Today, Democratic presidential hopeful, Barack Obama, announced he will not partake in the public financing system for presidential campaigns.
“The public financing of presidential elections as it exists today is broken, and we face opponents who’ve become masters at gaming this broken system,” The junior Illinois Senator said. “John McCain’s campaign and the Republican National Committee are fueled by contributions from Washington lobbyists and special interest PACs. And we’ve already seen that he’s not going to stop the smears and attacks from his allies running so-called 527 groups, who will spend millions and millions of dollars in unlimited donations.”

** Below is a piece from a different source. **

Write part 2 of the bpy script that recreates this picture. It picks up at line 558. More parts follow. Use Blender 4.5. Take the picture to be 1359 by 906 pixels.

The public financing system was created in 1976, after the Watergate Scandal. However, Theodore Roosevelt first suggested public funds in 1907 as a way to ban private contributions, discouraging graft, special interests and the like. Funny how things turn out, no?
Senator Obama's campaign is funded by all kinds of people through his website. According to Robert Gibbs, Mr. Obama's communications director, "more than 90% of the campaign’s contributions were for $100 or less." Many of Mr. Obama's contributers are young and first time voters. Now, while there's hardly a special interest in that group, I do wonder about that other less than 10%. Also, the sky's the limit on how much he can spend.
So, 32 years later, the proverbial pendulum's swinging the opposite way. If Mr. Obama's gambit is successful, private funding will break again, as the special interest groups will start providing private funding and the political arena will once more look like it did to Mr Roosevelt. Hopefully, they won't be during this campaign. It's messy enough as it is.